In effect, both sides have now been put on notice that the laws of war which govern non-international armed conflict now apply, in particular the Article 3, common to all for Geneva conventions. In effect, that notice expands the kinds of charges that can be brought against alleged perpetrators by the ICC prosecutor (or prosecutors from countries with some form of extra-territorial jurisdiction for war crimes).
The laws governing crimes against humanity and crimes committed during war (there is overlap here) prohibit deliberate attacks against civilians, but under the laws of war (IHL) these do not need to rise to the level of being “widespread or systematic”, as is the case under the laws governing crimes against humanity. Here’s the list of common Article 3 crimes:
Article 3
In the case of armed conflict not of an international character occurring in the territory of one of the High Contracting Parties, each Party to the conflict shall be bound to apply, as a minimum, the following provisions:
1. Persons taking no active part in the hostilities, including members of armed forces who have laid down their arms and those placed ‘’hors de combat” by sickness, wounds, detention, or any other cause, shall in all circumstances be treated humanely, without any adverse distinction founded on race, colour, religion or faith, sex, birth or wealth, or any other similar criteria.

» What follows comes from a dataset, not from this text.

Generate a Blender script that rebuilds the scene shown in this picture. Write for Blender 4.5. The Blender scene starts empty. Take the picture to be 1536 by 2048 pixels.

To this end, the following acts are and shall remain prohibited at any time and in any place whatsoever with respect to the above-mentioned persons:
(a) violence to life and person, in particular murder of all kinds, mutilation, cruel treatment and torture;
(b) taking of hostages;
(c) outrages upon personal dignity, in particular humiliating and degrading treatment;
(d) the passing of sentences and the carrying out of executions without previous judgment pronounced by a regularly constituted court, affording all the judicial guarantees which are recognized as indispensable by civilized peoples.